Read the listing below and copy out every line that holds "scene".

##### INFORMATION PROVIDED #####

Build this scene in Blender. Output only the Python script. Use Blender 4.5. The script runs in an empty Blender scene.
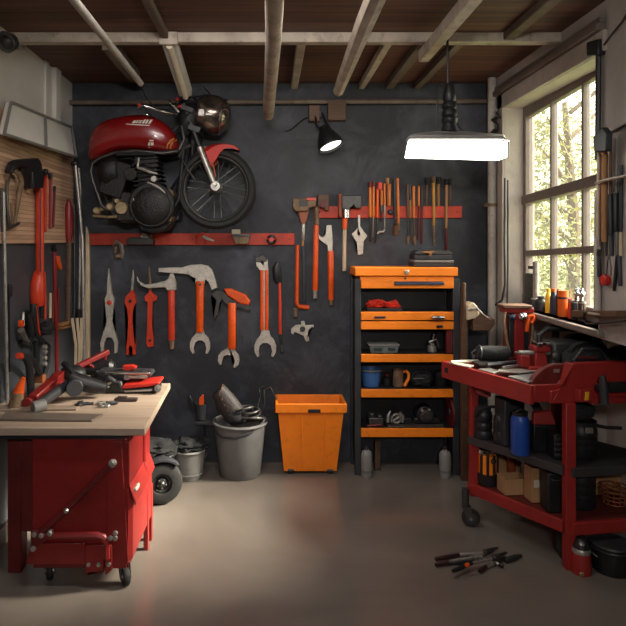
import bpy, bmesh, math, random
from mathutils import Vector, Matrix, noise
C = bpy.context.scene.collection
V = Vector
R = math.radians
random.seed(7)
# ---------------------------------------------------------------- place
F, CX, CY, H = 600.0, 270.0, 241.0, 1.6      # focal length (px), vanishing point, eye height
WB, WL, WR, ZC = 4.34, -1.43, 1.59, 2.74     # back wall, left wall, right wall, ceiling

def PB(px, py, Y):
    return V(((px-CX)/F*Y, Y, H-(py-CY)/F*Y))
def PZ(px, py, Z):
    Y = F*(H-Z)/(py-CY)
    return V(((px-CX)/F*Y, Y, Z))
def LW(px, py, off=0.0):
    X = WL+off
    return PB(px, py, F*X/(px-CX))
def RW(px, py, off=0.0):
    X = WR-off
    return PB(px, py, F*X/(px-CX))

# ---------------------------------------------------------------- geometry collector
class G:
    def __init__(s): s.bm = bmesh.new()
    def prism(s, pts, vec):
        bm = s.bm; vec = V(vec)
        a = [bm.verts.new(p) for p in pts]; b = [bm.verts.new(V(p)+vec) for p in pts]
        n = len(a)
        fs = [bm.faces.new(a), bm.faces.new(b[::-1])]
        for i in range(n):
            bm.faces.new((a[i], b[i], b[(i+1) % n], a[(i+1) % n]))
        if n > 6: bmesh.ops.triangulate(bm, faces=fs, ngon_method='EAR_CLIP')
        return s
    def bp(s, pts, Yb, t):
        Yf = Yb-t
        return s.prism([PB(x, y, Yf) for x, y in pts], (0, t, 0))
    def box(s, lo, hi):
        lo, hi = V(lo), V(hi)
        return s.obox((lo+hi)/2, hi-lo)
    def obox(s, c, size, rot=None, taper=1.0):
        bm = s.bm; c = V(c); vs = []
        for k in (-.5, .5):
            t = 1.0 if k < 0 else taper
            for x, y in ((-.5, -.5), (.5, -.5), (.5, .5), (-.5, .5)):
                p = V((x*size[0]*t, y*size[1]*t, k*size[2]))
                if rot is not None: p = rot @ p
                vs.append(bm.verts.new(c+p))
        for f in ((3, 2, 1, 0), (4, 5, 6, 7), (0, 1, 5, 4), (1, 2, 6, 5), (2, 3, 7, 6), (3, 0, 4, 7)):
            bm.faces.new([vs[i] for i in f])
        return s
    def rings(s, rr, caps=True, close=False):
        bm = s.bm
        vv = [[bm.verts.new(p) for p in r] for r in rr]
        n = len(vv[0]); m = len(vv)
        for i in range(m if close else m-1):
            a, b = vv[i], vv[(i+1) % m]
            for j in range(n):
                bm.faces.new((a[j], a[(j+1) % n], b[(j+1) % n], b[j]))
        if caps and not close:
            bm.faces.new(vv[0][::-1]); bm.faces.new(vv[-1])
        return s
    def tube(s, pts, r, seg=10, close=False, flat=1.0):
        pts = [V(p) for p in pts]; n = len(pts)
        rs = r if isinstance(r, (list, tuple)) else [r]*n
        up = None; rr = []
        for i, p in enumerate(pts):
            if close: d = pts[(i+1) % n]-pts[i-1]
            else: d = pts[min(i+1, n-1)]-pts[max(i-1, 0)]
            d.normalize()
            if up is None:
                up = V((0, 1, 0)) if abs(d.y) < .9 else V((1, 0, 0))
            u = up-d*up.dot(d)
            if u.length < 1e-5: u = d.orthogonal()
            u.normalize(); w = d.cross(u); up = u
            rr.append([p+(u*flat*math.cos(2*math.pi*k/seg)+w*math.sin(2*math.pi*k/seg))*rs[i] for k in range(seg)])
        return s.rings(rr, True, close)
    def cyl(s, a, b, r, r2=None, seg=20):
        return s.tube([a, b], [r, r if r2 is None else r2], seg)
    def lathe(s, base, prof, axis=(0, 0, 1), seg=28, caps=True):
        base = V(base); q = V((0, 0, 1)).rotation_difference(V(axis).normalized())
        rr = [[base+q @ V((r*math.cos(2*math.pi*k/seg), r*math.sin(2*math.pi*k/seg), h)) for k in range(seg)] for r, h in prof]
        return s.rings(rr, caps)
    def ell(s, c, rad, rot=None, sub=3, amp=0, fr=3.0, seed=0):
        c = V(c); g = bmesh.ops.create_icosphere(s.bm, subdivisions=sub, radius=1)
        for v in g['verts']:
            p = v.co.copy()
            k = 1.0
            if amp: k += amp*noise.noise(p*fr+V((seed*3.1, seed*1.7, seed)))+amp*.5*noise.noise(p*fr*2.3+V((seed, 5, seed)))
            p = V((p.x*rad[0], p.y*rad[1], p.z*rad[2]))*k
            if rot is not None: p = rot @ p
            v.co = c+p
        return s
    def torus(s, c, axis, Rr, r, seg=40, sg=12):
        c = V(c); q = V((0, 0, 1)).rotation_difference(V(axis).normalized())
        rr = []
        for i in range(seg):
            a = 2*math.pi*i/seg
            rr.append([c+q @ V(((Rr+r*math.cos(2*math.pi*k/sg))*math.cos(a), (Rr+r*math.cos(2*math.pi*k/sg))*math.sin(a), r*math.sin(2*math.pi*k/sg))) for k in range(sg)])
        return s.rings(rr, False, True)
    def clampz(s, z):
        for v in s.bm.verts:
            if v.co.z < z: v.co.z = z
        return s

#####

REPLY TO THE EXERCISE:
Build this scene in Blender. Output only the Python script. Use Blender 4.5. The script runs in an empty Blender scene.
C = bpy.context.scene.collection